── Material ──

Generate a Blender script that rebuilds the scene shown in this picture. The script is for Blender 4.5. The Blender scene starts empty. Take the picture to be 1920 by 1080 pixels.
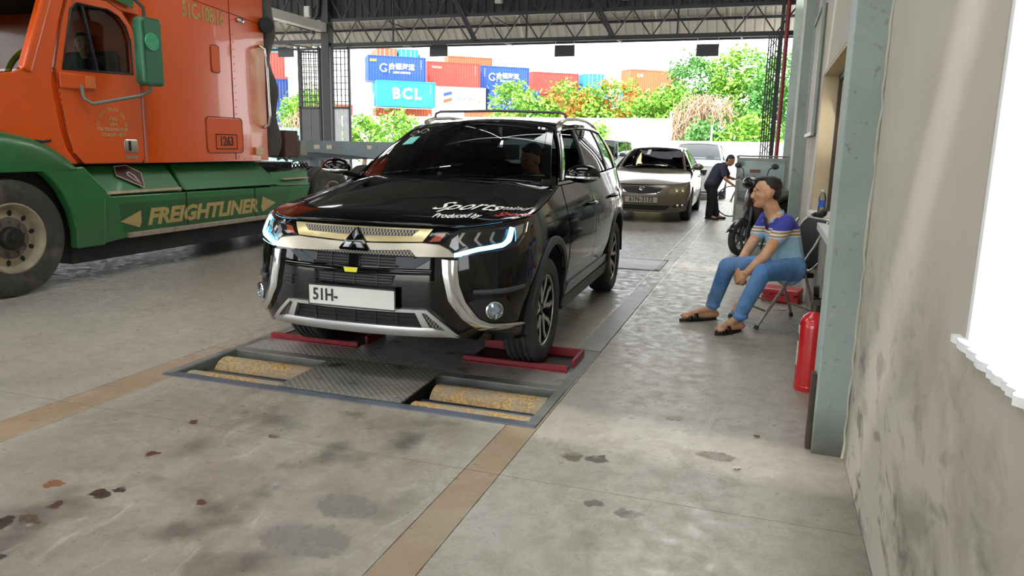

───
── Material ──

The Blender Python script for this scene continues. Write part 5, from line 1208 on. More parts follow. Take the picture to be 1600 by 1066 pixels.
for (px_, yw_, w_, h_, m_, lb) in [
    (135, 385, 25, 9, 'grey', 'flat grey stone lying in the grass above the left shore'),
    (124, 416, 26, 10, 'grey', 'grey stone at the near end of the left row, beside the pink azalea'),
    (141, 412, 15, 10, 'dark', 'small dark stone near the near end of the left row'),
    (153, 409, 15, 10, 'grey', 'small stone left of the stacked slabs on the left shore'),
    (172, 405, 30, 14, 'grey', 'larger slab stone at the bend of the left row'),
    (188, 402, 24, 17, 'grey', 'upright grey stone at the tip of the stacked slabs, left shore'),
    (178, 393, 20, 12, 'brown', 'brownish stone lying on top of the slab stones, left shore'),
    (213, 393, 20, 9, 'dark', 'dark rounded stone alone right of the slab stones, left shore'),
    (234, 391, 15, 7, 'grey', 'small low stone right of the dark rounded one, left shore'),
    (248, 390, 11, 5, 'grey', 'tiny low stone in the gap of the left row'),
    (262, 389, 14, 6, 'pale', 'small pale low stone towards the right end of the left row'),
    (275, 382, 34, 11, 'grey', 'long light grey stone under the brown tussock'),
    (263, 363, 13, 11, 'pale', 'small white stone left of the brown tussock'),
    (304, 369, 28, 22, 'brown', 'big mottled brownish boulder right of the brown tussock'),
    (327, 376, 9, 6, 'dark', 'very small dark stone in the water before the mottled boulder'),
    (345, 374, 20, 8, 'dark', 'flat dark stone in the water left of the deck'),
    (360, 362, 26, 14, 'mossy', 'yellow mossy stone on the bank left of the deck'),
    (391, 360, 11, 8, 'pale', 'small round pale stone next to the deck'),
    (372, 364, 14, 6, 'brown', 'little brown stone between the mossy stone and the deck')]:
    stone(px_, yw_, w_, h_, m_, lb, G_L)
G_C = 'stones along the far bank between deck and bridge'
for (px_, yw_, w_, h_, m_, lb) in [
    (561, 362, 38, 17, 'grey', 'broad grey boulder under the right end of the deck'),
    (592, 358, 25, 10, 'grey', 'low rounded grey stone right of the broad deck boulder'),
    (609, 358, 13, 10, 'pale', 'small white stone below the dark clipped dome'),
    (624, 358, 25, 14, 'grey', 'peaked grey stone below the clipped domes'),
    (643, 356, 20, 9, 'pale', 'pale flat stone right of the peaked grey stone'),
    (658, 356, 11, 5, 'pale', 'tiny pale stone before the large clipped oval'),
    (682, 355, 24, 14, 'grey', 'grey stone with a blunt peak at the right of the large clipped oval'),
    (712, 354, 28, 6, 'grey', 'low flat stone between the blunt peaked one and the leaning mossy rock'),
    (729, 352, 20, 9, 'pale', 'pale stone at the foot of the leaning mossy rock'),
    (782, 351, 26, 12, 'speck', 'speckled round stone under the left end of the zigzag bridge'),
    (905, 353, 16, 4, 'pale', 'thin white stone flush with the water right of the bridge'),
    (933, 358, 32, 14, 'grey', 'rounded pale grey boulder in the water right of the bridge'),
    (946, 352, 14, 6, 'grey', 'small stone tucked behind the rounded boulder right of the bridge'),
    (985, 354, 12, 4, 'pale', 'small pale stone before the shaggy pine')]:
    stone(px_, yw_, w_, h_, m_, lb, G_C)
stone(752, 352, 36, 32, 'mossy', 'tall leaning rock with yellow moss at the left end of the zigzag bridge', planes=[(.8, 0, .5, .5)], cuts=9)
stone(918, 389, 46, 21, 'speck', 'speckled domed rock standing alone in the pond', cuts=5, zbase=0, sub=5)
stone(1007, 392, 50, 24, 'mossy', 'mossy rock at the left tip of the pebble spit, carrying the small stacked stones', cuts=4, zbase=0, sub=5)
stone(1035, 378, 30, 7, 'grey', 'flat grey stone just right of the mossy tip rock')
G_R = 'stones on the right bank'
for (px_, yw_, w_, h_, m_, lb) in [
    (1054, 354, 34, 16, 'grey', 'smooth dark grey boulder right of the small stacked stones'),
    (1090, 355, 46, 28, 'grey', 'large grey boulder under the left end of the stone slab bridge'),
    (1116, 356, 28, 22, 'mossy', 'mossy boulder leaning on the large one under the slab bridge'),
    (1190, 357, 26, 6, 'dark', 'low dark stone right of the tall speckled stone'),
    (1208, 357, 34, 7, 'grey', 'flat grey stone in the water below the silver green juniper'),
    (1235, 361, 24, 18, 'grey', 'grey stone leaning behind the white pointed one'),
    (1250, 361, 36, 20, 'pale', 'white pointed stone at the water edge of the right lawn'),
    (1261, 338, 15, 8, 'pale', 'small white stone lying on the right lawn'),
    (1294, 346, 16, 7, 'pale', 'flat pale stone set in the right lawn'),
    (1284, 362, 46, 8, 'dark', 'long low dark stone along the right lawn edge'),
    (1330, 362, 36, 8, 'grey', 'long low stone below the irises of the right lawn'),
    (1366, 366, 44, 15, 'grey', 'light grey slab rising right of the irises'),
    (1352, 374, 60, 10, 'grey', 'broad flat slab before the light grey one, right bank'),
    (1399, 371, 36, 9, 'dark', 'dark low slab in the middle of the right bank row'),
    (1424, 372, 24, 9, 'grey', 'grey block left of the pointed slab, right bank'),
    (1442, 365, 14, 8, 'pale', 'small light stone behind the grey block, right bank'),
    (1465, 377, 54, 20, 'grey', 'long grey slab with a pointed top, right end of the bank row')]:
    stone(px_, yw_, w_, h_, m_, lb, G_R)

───

What you have to do:
All lines above with "picture" in them should be returned.

Written solution:
Generate a Blender script that rebuilds the scene shown in this picture. The script is for Blender 4.5. The Blender scene starts empty. Take the picture to be 1920 by 1080 pixels.
The Blender Python script for this scene continues. Write part 5, from line 1208 on. More parts follow. Take the picture to be 1600 by 1066 pixels.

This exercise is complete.